# AIM
Starting at the first line of the data below, retype every line up to and including the one containing "from mathutils import Vector, Matrix".

** START RAW DATA **

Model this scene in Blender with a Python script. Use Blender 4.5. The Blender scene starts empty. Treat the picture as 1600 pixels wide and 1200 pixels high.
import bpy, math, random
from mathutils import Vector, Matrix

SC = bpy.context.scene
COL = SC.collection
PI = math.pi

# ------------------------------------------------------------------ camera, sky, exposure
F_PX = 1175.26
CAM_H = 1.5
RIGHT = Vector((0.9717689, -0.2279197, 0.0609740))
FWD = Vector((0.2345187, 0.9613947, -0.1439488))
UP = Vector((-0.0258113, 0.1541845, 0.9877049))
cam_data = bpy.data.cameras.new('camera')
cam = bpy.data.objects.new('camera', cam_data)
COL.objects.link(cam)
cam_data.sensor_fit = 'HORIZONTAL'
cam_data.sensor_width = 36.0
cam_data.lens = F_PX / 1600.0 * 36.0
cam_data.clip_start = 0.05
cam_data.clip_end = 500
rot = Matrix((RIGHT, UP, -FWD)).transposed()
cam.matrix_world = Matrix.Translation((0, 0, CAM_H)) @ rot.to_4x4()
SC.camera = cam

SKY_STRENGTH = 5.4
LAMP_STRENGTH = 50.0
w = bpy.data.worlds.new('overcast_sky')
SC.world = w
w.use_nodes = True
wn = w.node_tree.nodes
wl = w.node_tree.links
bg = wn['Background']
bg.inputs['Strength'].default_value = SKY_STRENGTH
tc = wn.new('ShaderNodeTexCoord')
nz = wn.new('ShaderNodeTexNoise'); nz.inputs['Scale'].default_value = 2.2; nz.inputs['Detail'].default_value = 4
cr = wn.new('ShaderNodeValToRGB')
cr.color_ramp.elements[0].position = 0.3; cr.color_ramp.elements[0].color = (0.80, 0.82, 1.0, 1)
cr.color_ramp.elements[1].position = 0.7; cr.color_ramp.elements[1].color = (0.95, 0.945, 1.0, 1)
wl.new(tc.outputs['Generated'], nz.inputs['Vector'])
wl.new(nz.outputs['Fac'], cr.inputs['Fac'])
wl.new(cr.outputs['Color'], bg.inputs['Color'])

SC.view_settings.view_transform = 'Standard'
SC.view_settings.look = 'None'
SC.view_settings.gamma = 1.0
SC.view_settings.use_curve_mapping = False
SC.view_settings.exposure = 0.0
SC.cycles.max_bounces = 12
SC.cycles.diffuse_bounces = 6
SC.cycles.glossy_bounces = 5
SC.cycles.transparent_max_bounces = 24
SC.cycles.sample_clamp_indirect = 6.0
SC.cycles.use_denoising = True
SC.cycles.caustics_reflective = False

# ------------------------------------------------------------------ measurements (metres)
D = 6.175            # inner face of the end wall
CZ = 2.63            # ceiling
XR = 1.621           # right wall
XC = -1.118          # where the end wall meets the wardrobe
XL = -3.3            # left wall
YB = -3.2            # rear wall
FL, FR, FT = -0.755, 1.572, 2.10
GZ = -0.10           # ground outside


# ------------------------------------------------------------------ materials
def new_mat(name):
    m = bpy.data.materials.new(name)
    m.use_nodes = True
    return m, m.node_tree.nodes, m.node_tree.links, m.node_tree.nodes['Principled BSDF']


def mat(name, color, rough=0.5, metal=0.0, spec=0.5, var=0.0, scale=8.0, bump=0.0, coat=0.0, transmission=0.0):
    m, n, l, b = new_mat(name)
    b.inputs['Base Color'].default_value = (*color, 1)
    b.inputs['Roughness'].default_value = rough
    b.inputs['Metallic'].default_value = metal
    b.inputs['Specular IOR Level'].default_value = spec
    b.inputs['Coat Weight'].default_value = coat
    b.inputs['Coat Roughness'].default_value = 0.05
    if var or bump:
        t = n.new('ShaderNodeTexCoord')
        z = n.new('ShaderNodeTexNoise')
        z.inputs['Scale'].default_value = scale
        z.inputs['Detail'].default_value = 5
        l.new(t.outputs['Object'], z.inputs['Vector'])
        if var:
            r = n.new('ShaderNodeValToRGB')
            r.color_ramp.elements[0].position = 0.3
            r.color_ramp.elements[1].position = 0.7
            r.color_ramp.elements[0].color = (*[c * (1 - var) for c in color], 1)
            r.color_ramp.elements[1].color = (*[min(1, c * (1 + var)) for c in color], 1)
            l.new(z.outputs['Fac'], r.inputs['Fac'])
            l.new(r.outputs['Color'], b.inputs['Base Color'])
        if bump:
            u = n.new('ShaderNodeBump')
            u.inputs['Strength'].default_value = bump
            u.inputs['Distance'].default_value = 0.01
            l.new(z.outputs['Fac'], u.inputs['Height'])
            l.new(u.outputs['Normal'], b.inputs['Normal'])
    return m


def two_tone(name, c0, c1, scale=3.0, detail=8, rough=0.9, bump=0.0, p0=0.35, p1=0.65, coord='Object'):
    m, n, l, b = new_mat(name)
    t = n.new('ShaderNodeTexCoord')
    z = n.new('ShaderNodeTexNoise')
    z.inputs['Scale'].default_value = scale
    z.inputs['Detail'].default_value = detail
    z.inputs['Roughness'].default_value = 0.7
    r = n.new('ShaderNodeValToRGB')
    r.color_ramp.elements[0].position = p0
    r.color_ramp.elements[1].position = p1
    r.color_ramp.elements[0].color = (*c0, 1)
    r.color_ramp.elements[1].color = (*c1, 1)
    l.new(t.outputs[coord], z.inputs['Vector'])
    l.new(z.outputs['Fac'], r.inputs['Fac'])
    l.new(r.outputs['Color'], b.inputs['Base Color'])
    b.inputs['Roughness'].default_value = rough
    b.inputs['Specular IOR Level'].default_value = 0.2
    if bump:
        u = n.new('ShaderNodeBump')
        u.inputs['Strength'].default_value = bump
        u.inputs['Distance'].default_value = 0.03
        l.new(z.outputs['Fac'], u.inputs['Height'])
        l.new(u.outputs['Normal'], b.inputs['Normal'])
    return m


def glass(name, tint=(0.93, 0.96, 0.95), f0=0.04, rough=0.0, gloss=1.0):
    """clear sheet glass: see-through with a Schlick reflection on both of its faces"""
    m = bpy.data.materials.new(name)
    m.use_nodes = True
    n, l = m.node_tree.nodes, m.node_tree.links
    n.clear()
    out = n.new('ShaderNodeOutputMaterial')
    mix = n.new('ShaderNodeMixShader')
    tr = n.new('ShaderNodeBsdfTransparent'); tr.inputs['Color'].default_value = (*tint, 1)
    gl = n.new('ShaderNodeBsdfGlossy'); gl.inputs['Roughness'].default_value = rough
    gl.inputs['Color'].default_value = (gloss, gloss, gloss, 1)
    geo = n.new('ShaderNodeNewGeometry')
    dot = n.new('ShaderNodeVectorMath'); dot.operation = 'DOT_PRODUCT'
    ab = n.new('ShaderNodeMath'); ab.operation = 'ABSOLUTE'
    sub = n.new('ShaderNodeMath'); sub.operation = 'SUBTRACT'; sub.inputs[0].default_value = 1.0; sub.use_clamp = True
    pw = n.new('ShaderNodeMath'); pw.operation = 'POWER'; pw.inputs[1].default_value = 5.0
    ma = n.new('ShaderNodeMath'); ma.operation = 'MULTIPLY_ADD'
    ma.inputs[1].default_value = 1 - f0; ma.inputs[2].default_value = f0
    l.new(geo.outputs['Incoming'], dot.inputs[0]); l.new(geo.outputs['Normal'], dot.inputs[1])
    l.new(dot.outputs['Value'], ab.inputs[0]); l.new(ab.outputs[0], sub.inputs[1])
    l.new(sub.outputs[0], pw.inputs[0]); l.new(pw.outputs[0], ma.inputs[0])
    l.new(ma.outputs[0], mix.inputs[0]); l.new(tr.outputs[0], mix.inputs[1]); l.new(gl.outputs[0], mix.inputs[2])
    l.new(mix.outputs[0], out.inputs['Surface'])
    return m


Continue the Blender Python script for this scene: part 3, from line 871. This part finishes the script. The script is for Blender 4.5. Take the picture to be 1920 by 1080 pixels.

** END RAW DATA **

# WRITTEN ANSWER
Model this scene in Blender with a Python script. Use Blender 4.5. The Blender scene starts empty. Treat the picture as 1600 pixels wide and 1200 pixels high.
import bpy, math, random
from mathutils import Vector, Matrix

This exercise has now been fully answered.